# Scene script records

□ □ □ □

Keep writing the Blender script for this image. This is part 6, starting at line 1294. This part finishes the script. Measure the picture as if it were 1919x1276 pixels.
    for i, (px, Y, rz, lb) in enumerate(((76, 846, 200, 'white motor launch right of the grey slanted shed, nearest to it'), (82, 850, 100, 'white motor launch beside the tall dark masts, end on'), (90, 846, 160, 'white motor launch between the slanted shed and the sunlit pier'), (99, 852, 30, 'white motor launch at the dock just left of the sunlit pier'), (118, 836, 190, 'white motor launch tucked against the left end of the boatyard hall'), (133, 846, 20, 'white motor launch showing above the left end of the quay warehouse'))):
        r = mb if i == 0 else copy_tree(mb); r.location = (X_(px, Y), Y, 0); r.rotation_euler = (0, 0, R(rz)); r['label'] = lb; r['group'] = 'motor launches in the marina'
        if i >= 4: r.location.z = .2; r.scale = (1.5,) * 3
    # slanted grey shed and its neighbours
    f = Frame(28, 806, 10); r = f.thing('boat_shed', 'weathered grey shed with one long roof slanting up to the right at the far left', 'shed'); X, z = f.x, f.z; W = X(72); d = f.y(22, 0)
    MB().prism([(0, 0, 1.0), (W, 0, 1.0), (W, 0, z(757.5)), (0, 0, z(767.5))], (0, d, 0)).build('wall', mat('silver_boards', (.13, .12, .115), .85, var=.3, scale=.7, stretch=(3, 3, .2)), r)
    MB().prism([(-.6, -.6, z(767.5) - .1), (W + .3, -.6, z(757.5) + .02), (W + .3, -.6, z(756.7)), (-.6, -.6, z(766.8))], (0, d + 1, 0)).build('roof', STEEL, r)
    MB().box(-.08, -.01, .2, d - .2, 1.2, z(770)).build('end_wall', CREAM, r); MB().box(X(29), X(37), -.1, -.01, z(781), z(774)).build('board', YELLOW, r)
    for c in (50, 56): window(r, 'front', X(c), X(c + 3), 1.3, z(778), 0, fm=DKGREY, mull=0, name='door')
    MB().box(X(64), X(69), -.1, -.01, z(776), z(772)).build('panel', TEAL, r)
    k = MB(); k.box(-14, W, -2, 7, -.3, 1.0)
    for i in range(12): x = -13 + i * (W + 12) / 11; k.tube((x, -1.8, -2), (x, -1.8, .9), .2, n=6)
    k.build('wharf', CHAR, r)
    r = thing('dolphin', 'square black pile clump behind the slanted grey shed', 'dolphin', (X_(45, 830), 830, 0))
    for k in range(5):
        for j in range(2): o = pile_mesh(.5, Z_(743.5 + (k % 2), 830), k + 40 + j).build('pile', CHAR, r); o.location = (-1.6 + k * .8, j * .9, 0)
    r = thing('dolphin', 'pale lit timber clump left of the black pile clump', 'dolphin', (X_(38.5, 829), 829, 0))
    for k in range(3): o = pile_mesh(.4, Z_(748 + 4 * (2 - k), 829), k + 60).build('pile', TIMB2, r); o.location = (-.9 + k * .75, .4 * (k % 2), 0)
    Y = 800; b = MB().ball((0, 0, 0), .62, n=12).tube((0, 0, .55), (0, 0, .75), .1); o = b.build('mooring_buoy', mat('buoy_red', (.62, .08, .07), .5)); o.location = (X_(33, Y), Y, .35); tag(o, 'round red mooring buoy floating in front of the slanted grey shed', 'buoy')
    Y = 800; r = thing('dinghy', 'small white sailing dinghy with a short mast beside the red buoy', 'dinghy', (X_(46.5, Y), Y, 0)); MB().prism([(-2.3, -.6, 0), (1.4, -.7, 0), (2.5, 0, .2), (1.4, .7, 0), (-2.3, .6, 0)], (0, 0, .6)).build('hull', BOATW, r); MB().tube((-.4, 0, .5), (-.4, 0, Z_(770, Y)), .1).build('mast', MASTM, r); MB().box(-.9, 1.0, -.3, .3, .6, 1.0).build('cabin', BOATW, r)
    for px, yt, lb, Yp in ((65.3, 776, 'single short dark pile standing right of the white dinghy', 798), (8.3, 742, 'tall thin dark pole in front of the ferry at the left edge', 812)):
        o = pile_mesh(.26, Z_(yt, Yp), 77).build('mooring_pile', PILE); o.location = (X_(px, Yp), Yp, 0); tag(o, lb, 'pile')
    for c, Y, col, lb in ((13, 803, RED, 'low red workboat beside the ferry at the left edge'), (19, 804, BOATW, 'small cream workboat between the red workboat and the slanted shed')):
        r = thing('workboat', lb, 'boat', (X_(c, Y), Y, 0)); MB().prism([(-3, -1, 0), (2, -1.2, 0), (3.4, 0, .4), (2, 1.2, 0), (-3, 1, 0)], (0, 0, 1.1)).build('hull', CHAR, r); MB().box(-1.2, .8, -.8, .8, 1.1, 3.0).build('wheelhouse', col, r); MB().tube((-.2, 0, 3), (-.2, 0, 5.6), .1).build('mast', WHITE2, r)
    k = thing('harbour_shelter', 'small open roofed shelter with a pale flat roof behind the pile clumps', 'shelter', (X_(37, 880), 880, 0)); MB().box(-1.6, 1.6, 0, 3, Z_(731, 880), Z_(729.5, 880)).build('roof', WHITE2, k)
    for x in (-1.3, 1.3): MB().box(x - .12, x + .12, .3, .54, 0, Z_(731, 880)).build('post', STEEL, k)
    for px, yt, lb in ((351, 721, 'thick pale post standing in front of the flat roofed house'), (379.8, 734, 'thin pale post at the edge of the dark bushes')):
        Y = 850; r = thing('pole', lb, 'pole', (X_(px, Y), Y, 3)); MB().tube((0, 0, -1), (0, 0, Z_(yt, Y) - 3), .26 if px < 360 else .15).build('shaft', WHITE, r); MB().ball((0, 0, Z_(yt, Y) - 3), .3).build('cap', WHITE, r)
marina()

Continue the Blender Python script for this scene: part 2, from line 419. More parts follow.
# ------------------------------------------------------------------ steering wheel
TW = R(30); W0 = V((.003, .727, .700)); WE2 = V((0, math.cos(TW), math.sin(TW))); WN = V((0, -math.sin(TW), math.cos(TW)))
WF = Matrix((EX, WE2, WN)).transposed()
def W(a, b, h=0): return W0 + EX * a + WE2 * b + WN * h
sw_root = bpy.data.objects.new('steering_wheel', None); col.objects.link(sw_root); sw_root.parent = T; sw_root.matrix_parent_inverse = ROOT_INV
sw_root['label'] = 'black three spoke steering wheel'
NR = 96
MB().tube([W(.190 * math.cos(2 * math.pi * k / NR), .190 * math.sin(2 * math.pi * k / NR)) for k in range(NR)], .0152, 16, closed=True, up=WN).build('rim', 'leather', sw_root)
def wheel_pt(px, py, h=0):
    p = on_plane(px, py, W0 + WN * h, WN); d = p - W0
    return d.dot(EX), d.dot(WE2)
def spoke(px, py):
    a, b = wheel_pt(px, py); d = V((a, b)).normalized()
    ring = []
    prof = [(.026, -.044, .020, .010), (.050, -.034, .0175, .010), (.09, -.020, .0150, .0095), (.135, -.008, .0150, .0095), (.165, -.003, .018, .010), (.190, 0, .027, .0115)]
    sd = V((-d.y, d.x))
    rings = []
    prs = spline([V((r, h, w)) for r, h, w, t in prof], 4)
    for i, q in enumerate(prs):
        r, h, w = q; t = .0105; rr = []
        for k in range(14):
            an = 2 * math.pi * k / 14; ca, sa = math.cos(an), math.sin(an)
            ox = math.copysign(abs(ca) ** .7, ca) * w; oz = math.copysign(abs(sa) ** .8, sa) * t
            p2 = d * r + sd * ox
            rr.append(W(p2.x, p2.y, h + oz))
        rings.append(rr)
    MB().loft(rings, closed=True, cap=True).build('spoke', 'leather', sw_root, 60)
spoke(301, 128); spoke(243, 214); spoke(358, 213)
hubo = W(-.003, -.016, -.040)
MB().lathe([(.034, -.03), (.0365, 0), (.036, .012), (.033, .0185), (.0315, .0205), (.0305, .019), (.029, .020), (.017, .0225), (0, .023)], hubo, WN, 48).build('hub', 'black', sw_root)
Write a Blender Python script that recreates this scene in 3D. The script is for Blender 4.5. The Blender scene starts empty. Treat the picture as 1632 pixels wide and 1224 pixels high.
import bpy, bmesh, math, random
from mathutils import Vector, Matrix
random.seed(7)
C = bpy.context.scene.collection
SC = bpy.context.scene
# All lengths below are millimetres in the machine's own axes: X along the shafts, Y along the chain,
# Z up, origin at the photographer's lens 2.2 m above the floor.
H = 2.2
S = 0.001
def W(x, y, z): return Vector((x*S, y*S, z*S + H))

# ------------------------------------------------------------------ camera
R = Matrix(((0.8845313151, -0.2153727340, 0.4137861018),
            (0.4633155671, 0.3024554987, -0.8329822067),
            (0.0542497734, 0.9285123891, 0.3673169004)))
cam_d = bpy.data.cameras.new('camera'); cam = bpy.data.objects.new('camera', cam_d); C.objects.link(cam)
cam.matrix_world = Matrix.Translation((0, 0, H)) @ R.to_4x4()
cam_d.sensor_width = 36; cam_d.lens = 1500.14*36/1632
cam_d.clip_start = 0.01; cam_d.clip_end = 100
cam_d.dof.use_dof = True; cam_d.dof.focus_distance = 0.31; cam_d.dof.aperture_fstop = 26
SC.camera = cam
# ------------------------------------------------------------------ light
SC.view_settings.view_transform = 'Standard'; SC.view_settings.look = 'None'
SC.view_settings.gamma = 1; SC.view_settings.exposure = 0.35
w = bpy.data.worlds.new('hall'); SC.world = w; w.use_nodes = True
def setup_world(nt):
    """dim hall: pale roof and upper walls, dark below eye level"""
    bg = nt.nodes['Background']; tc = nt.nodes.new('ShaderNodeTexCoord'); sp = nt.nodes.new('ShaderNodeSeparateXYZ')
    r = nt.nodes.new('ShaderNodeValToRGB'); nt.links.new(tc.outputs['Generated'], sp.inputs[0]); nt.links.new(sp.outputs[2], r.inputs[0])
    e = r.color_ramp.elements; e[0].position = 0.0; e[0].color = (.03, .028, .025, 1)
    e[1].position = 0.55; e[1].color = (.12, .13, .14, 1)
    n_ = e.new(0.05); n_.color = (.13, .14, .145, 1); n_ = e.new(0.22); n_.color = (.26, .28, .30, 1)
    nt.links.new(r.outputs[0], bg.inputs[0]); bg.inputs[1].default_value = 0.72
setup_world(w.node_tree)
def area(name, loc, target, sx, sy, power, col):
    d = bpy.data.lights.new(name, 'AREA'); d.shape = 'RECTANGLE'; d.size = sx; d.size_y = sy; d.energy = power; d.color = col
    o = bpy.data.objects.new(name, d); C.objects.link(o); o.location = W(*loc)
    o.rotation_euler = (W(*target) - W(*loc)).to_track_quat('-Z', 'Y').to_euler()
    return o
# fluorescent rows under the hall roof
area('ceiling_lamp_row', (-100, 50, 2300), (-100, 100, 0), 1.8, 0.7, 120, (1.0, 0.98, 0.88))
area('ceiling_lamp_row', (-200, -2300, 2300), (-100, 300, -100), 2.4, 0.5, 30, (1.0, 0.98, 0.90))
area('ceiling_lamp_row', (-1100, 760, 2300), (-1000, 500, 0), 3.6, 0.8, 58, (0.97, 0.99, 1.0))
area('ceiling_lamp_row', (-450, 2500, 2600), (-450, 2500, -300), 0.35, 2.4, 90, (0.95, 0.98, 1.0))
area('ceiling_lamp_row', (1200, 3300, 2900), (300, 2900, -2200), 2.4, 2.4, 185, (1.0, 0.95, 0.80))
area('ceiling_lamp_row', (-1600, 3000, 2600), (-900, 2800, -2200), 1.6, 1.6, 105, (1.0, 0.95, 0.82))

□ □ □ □

# WRITTEN REQUEST
Identify each line of the material where the word "from" shows up, and copy it.

# THE OUTPUT
Continue the Blender Python script for this scene: part 2, from line 419. More parts follow.
from mathutils import Vector, Matrix